As background, there are also various other terms in use for "RDF
statement".  I've heard (and used) "statement", "assertion", "triple",
"3-tuple", "tuple", "sentence", and "property statement", at least.
But I think "RDF Statement" is okay for the formal documents and for
this message.

The area I'm concerned about is sets (in the mathematic, set theory
sense) of RDF statements.  Let me list some of the terms I've heard,
and see if I can organize them.

(set itself)
  statement set
  theory   (a set of theorems; rdf statements as simple theorems)
  infoset   (an RDF infoset, not an XML infoset)
  corpus (a body of knowledge; term I coined some years back)
  semantic content  ("for is in the semantic content of document bar")
  knowledge base

(set storage)
  triple store
  database  (or set itself; ambiguous)

(set encoding)
  context (in n3)
  logical formula 
  document   ("does RDF document foo include RDF statement bar?")
  text     (like document)

(set source)

(The term "model" deserves a special disambiguation: "*The* RDF Model"
is the architecture, technique, or method of building things we use in
the RDF community.  "*An* RDF Model" is a representation of some
knowledge as a collection of RDF sentences (made according to *the* RDF
Model).  I would suggest "architecture" for the former sense, and the
latter sense is the subject of this message.)

 * "RDF" or "RDF Statement" Specializations

Some of these terms are well understood in some field, and we just
want a specialization.  We can prepend "RDF" to be make our usage
precise if the context does not do so.  Terms like "RDF statement set"
or "RDF infoset" or "RDF statement repository" work this way.
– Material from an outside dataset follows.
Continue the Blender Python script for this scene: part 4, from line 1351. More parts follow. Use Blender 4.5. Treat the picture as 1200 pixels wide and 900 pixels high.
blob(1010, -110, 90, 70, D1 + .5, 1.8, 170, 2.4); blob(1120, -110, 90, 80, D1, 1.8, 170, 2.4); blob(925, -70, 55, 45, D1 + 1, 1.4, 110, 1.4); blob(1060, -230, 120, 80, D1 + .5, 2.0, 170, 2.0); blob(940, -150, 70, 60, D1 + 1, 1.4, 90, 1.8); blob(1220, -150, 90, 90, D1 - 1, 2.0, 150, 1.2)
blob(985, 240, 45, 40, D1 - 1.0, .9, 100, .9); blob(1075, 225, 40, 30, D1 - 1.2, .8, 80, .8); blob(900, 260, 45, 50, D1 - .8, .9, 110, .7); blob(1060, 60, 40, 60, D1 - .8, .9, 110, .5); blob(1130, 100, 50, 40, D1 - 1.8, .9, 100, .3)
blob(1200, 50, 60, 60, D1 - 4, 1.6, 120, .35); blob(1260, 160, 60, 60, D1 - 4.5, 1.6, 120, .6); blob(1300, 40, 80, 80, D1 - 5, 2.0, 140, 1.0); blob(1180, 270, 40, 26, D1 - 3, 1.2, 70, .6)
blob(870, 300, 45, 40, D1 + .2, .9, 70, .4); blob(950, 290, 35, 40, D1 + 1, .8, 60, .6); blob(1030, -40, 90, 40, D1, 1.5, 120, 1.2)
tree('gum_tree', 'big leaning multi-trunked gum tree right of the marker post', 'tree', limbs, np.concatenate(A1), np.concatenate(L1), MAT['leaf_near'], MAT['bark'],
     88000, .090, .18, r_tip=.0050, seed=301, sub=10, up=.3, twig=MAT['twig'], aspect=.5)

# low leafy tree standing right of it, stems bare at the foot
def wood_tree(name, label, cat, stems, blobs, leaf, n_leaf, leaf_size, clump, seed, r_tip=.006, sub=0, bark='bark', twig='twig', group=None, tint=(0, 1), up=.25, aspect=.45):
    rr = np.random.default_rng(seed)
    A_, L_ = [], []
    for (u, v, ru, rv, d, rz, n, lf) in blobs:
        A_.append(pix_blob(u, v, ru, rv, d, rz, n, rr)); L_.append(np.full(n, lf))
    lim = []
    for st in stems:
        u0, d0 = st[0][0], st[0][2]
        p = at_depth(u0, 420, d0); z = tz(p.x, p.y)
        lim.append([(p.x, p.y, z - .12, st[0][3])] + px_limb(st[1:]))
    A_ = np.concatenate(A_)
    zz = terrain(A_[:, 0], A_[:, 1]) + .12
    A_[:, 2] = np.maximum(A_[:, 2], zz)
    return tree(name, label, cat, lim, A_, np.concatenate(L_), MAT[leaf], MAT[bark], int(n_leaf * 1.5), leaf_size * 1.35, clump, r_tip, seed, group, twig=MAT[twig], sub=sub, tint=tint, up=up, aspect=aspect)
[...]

Many of these terms are defined in the appropriate sense only in some
fairly narrow field or context.  For example, you need just the right
setting to have the phrase "an RDF theory" understood to mean a set of
RDF sentences.

 * Confusing Information with its Identification

We sometimes conflate a set with the attributes of the set we use to
identify it, such as where it is stored and where we got it from.
Contrast terms for the information itself ("dataset"), the place it
exists ("repository"), the thing representing or encoding it
("document"), or the source of the information ("provenance").

Quite a bit could be said about this kind of confusion.  In common
usage, the term "database" is used for both a collection of data and
for a database management system (a running process, or the software).
Think of all the ways one might answer "What database did you use?" in
different situations.

This distinction is intentionally ignored in most programming systems.
In C, an "int" is a C object (an area of memory) which represents an
integer.  It is not actually an integer itself, of course.  In C this
is rarely a problem.

For us, though, it may be more pernitious.  In set theory, sets are
immutable.  But we programmers are used to Set.add(element) and
Set.remove(element) because we conflate mathematical sets with the
data structures which can be used to store information about set
membership.  To me, every term on the above list could be used in a
mutable sense, because I have the programmer's habit of naming data
structures (mutable or not) after the objects about which they store
data.  So what term can I use to unambiguously denote the
mathematically pure, immutable kind of set of RDF statements?